Set the listing down unchanged, minus every embedded image.

____________________

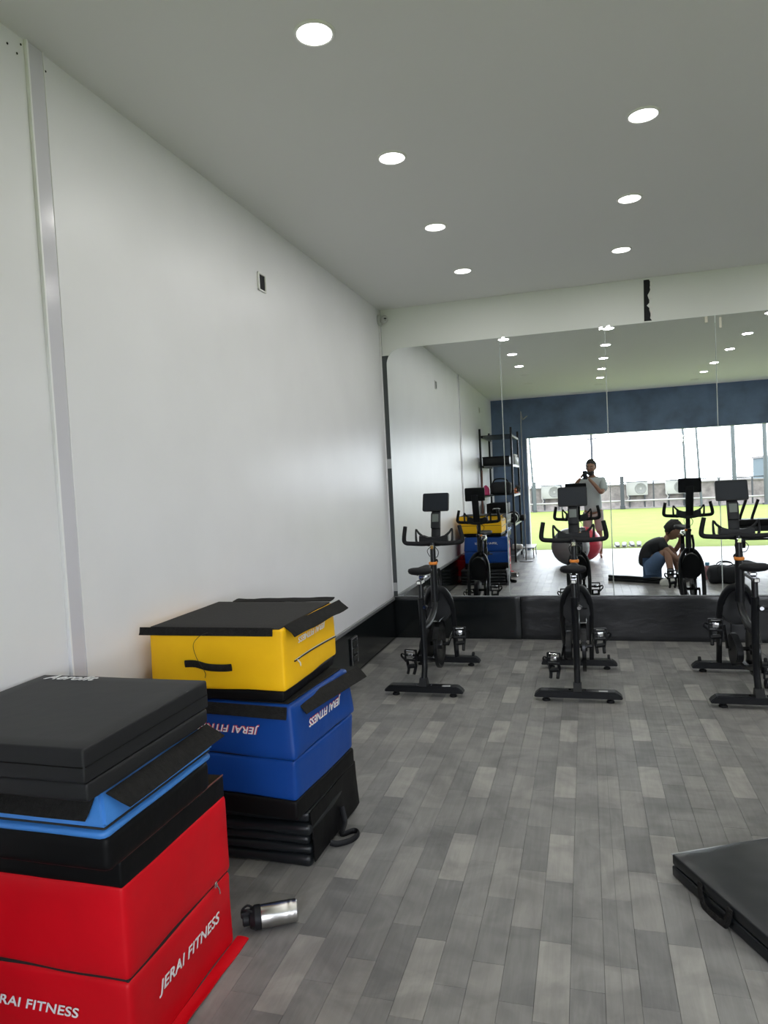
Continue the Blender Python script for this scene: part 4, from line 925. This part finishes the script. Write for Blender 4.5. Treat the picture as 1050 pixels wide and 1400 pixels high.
b = nb(); tube(b, [(0, 0, 0), (-.05, 0, 15.8)], [.15, .11], 8); obj('shaft', b, M_fence, T)
b = nb(); box(b, -.5, .45, -.05, .05, 14.1, 14.2); obj('crossarm', b, M_fence, T, smooth=0)
for x_ in (-.4, 0, .35):
    b = nb(); lathe(b, [(.03, 0), (.05, .05), (.05, .1), (0, .16)], 8, Matrix.Translation((x_, 0, 14.2))); obj('insulator', b, M_ac, T)
T = thing('building', 'pale blue-green building block far beyond the parapet at the right', 'building', (16.4, -60, -9))
b = nb(); box(b, -.75, .75, -2, 2, 0, 11.4); obj('tower_body', b, M_tower, T, smooth=0)
b = nb(); box(b, -.85, .85, -2.1, 2.1, 11.4, 11.6); obj('roof_slab', b, M_cop, T, smooth=0)
for z in (9.6, 10.5):
    b = nb(); box(b, -.4, .1, 2, 2.05, z, z + .5); obj('window', b, M_pole, T, smooth=0)
T = thing('building', 'small low pale building on the horizon beyond the parapet', 'building', (21.15, -90, -9))
b = nb(); box(b, -.7, .7, -4, 4, 0, 9.2); obj('hall_body', b, M_ac, T, smooth=0)
b = nb(); box(b, -.8, .8, -4.2, 4.2, 9.2, 9.35); obj('roof_slab', b, M_cop, T, smooth=0)
# shoes left at the edge of the turf
for k, (x0, y0, lab) in enumerate([(.64, -2.05, 'pair of grey shoes at the turf edge, left pair'), (.92, -2.12, 'pair of grey shoes at the turf edge, right pair')]):
    for s in (-1, 1):
        t = thing('shoe', ('left' if s < 0 else 'right') + ' shoe of the ' + lab, 'shoe', (x0 + s * .068, y0, .0), math.radians(5 * s), 'shoes at the turf edge')
        b = nb(); prism(b, [(-.13, .012), (.13, .012), (.132, .035), (.09, .055), (.03, .075), (-.06, .095), (-.12, .085)], -.04, .04, YZ(0)); bmesh.ops.bevel(b, geom=b.edges[:], offset=.012, segments=2, affect='EDGES'); obj('upper', b, M_bgrey, t)
        b = nb(); prism(b, [(-.135, 0), (.135, 0), (.138, .014), (-.138, .014)], -.043, .043, YZ(0)); obj('sole', b, M_shoe, t, smooth=0)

____________________

### Full answer
Continue the Blender Python script for this scene: part 4, from line 925. This part finishes the script. Write for Blender 4.5. Treat the picture as 1050 pixels wide and 1400 pixels high.
b = nb(); tube(b, [(0, 0, 0), (-.05, 0, 15.8)], [.15, .11], 8); obj('shaft', b, M_fence, T)
b = nb(); box(b, -.5, .45, -.05, .05, 14.1, 14.2); obj('crossarm', b, M_fence, T, smooth=0)
for x_ in (-.4, 0, .35):
    b = nb(); lathe(b, [(.03, 0), (.05, .05), (.05, .1), (0, .16)], 8, Matrix.Translation((x_, 0, 14.2))); obj('insulator', b, M_ac, T)
T = thing('building', 'pale blue-green building block far beyond the parapet at the right', 'building', (16.4, -60, -9))
b = nb(); box(b, -.75, .75, -2, 2, 0, 11.4); obj('tower_body', b, M_tower, T, smooth=0)
b = nb(); box(b, -.85, .85, -2.1, 2.1, 11.4, 11.6); obj('roof_slab', b, M_cop, T, smooth=0)
for z in (9.6, 10.5):
    b = nb(); box(b, -.4, .1, 2, 2.05, z, z + .5); obj('window', b, M_pole, T, smooth=0)
T = thing('building', 'small low pale building on the horizon beyond the parapet', 'building', (21.15, -90, -9))
b = nb(); box(b, -.7, .7, -4, 4, 0, 9.2); obj('hall_body', b, M_ac, T, smooth=0)
b = nb(); box(b, -.8, .8, -4.2, 4.2, 9.2, 9.35); obj('roof_slab', b, M_cop, T, smooth=0)
# shoes left at the edge of the turf
for k, (x0, y0, lab) in enumerate([(.64, -2.05, 'pair of grey shoes at the turf edge, left pair'), (.92, -2.12, 'pair of grey shoes at the turf edge, right pair')]):
    for s in (-1, 1):
        t = thing('shoe', ('left' if s < 0 else 'right') + ' shoe of the ' + lab, 'shoe', (x0 + s * .068, y0, .0), math.radians(5 * s), 'shoes at the turf edge')
        b = nb(); prism(b, [(-.13, .012), (.13, .012), (.132, .035), (.09, .055), (.03, .075), (-.06, .095), (-.12, .085)], -.04, .04, YZ(0)); bmesh.ops.bevel(b, geom=b.edges[:], offset=.012, segments=2, affect='EDGES'); obj('upper', b, M_bgrey, t)
        b = nb(); prism(b, [(-.135, 0), (.135, 0), (.138, .014), (-.138, .014)], -.043, .043, YZ(0)); obj('sole', b, M_shoe, t, smooth=0)